> **Goal**
Transcribe every line, keeping it exact.

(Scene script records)
□ □ □ □ □ □ □

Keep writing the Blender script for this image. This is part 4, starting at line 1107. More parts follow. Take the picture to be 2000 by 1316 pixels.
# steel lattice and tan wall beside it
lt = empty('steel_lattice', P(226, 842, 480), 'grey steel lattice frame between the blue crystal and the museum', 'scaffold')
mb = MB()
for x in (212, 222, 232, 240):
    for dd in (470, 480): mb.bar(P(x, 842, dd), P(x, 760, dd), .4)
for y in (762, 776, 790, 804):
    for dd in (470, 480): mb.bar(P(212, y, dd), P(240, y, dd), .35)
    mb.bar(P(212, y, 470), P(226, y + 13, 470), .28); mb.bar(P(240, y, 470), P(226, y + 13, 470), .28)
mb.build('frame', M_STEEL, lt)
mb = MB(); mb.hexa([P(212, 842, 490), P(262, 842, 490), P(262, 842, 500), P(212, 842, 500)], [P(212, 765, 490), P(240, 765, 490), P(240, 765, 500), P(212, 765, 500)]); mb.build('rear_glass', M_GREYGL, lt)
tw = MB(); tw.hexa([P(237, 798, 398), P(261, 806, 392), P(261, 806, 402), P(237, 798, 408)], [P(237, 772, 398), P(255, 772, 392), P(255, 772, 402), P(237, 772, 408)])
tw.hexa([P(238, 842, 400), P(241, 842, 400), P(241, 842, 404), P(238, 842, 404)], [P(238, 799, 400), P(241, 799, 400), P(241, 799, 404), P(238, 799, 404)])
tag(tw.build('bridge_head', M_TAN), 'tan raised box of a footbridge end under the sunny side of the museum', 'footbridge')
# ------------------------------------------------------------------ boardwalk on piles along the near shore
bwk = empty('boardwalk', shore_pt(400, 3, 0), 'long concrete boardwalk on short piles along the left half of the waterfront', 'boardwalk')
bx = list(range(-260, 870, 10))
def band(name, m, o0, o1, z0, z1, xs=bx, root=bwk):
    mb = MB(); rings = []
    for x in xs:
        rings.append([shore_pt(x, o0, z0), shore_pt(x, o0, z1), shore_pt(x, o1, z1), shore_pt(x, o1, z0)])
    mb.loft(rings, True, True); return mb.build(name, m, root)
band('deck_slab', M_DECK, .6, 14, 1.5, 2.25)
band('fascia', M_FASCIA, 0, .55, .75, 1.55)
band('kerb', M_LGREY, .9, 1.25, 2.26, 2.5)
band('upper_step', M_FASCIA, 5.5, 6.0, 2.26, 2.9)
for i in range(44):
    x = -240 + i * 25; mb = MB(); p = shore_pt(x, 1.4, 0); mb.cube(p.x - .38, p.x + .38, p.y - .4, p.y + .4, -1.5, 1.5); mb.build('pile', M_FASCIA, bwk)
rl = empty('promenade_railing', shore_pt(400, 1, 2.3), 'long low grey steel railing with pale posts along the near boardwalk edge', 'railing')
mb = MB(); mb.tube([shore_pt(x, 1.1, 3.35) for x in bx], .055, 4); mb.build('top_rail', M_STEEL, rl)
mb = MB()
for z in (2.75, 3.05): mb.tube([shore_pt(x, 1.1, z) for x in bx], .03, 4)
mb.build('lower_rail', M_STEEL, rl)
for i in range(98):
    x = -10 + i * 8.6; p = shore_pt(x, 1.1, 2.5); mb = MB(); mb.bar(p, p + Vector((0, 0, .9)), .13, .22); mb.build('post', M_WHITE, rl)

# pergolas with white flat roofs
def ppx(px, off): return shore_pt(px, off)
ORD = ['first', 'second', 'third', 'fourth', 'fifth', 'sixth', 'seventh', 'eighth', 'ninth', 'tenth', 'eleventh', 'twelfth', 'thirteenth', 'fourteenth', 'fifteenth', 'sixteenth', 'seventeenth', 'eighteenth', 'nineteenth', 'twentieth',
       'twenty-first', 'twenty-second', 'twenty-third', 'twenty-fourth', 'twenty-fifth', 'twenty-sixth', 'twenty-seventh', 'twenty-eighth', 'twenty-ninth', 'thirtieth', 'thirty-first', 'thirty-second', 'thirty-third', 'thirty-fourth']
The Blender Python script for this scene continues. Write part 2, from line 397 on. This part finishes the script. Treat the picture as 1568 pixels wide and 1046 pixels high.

□ □ □ □ □ □ □

> **Reply to the exercise**
Keep writing the Blender script for this image. This is part 4, starting at line 1107. More parts follow. Take the picture to be 2000 by 1316 pixels.
# steel lattice and tan wall beside it
lt = empty('steel_lattice', P(226, 842, 480), 'grey steel lattice frame between the blue crystal and the museum', 'scaffold')
mb = MB()
for x in (212, 222, 232, 240):
    for dd in (470, 480): mb.bar(P(x, 842, dd), P(x, 760, dd), .4)
for y in (762, 776, 790, 804):
    for dd in (470, 480): mb.bar(P(212, y, dd), P(240, y, dd), .35)
    mb.bar(P(212, y, 470), P(226, y + 13, 470), .28); mb.bar(P(240, y, 470), P(226, y + 13, 470), .28)
mb.build('frame', M_STEEL, lt)
mb = MB(); mb.hexa([P(212, 842, 490), P(262, 842, 490), P(262, 842, 500), P(212, 842, 500)], [P(212, 765, 490), P(240, 765, 490), P(240, 765, 500), P(212, 765, 500)]); mb.build('rear_glass', M_GREYGL, lt)
tw = MB(); tw.hexa([P(237, 798, 398), P(261, 806, 392), P(261, 806, 402), P(237, 798, 408)], [P(237, 772, 398), P(255, 772, 392), P(255, 772, 402), P(237, 772, 408)])
tw.hexa([P(238, 842, 400), P(241, 842, 400), P(241, 842, 404), P(238, 842, 404)], [P(238, 799, 400), P(241, 799, 400), P(241, 799, 404), P(238, 799, 404)])
tag(tw.build('bridge_head', M_TAN), 'tan raised box of a footbridge end under the sunny side of the museum', 'footbridge')
# ------------------------------------------------------------------ boardwalk on piles along the near shore
bwk = empty('boardwalk', shore_pt(400, 3, 0), 'long concrete boardwalk on short piles along the left half of the waterfront', 'boardwalk')
bx = list(range(-260, 870, 10))
def band(name, m, o0, o1, z0, z1, xs=bx, root=bwk):
    mb = MB(); rings = []
    for x in xs:
        rings.append([shore_pt(x, o0, z0), shore_pt(x, o0, z1), shore_pt(x, o1, z1), shore_pt(x, o1, z0)])
    mb.loft(rings, True, True); return mb.build(name, m, root)
band('deck_slab', M_DECK, .6, 14, 1.5, 2.25)
band('fascia', M_FASCIA, 0, .55, .75, 1.55)
band('kerb', M_LGREY, .9, 1.25, 2.26, 2.5)
band('upper_step', M_FASCIA, 5.5, 6.0, 2.26, 2.9)
for i in range(44):
    x = -240 + i * 25; mb = MB(); p = shore_pt(x, 1.4, 0); mb.cube(p.x - .38, p.x + .38, p.y - .4, p.y + .4, -1.5, 1.5); mb.build('pile', M_FASCIA, bwk)
rl = empty('promenade_railing', shore_pt(400, 1, 2.3), 'long low grey steel railing with pale posts along the near boardwalk edge', 'railing')
mb = MB(); mb.tube([shore_pt(x, 1.1, 3.35) for x in bx], .055, 4); mb.build('top_rail', M_STEEL, rl)
mb = MB()
for z in (2.75, 3.05): mb.tube([shore_pt(x, 1.1, z) for x in bx], .03, 4)
mb.build('lower_rail', M_STEEL, rl)
for i in range(98):
    x = -10 + i * 8.6; p = shore_pt(x, 1.1, 2.5); mb = MB(); mb.bar(p, p + Vector((0, 0, .9)), .13, .22); mb.build('post', M_WHITE, rl)

# pergolas with white flat roofs
def ppx(px, off): return shore_pt(px, off)
ORD = ['first', 'second', 'third', 'fourth', 'fifth', 'sixth', 'seventh', 'eighth', 'ninth', 'tenth', 'eleventh', 'twelfth', 'thirteenth', 'fourteenth', 'fifteenth', 'sixteenth', 'seventeenth', 'eighteenth', 'nineteenth', 'twentieth',
       'twenty-first', 'twenty-second', 'twenty-third', 'twenty-fourth', 'twenty-fifth', 'twenty-sixth', 'twenty-seventh', 'twenty-eighth', 'twenty-ninth', 'thirtieth', 'thirty-first', 'thirty-second', 'thirty-third', 'thirty-fourth']
The Blender Python script for this scene continues. Write part 2, from line 397 on. This part finishes the script. Treat the picture as 1568 pixels wide and 1046 pixels high.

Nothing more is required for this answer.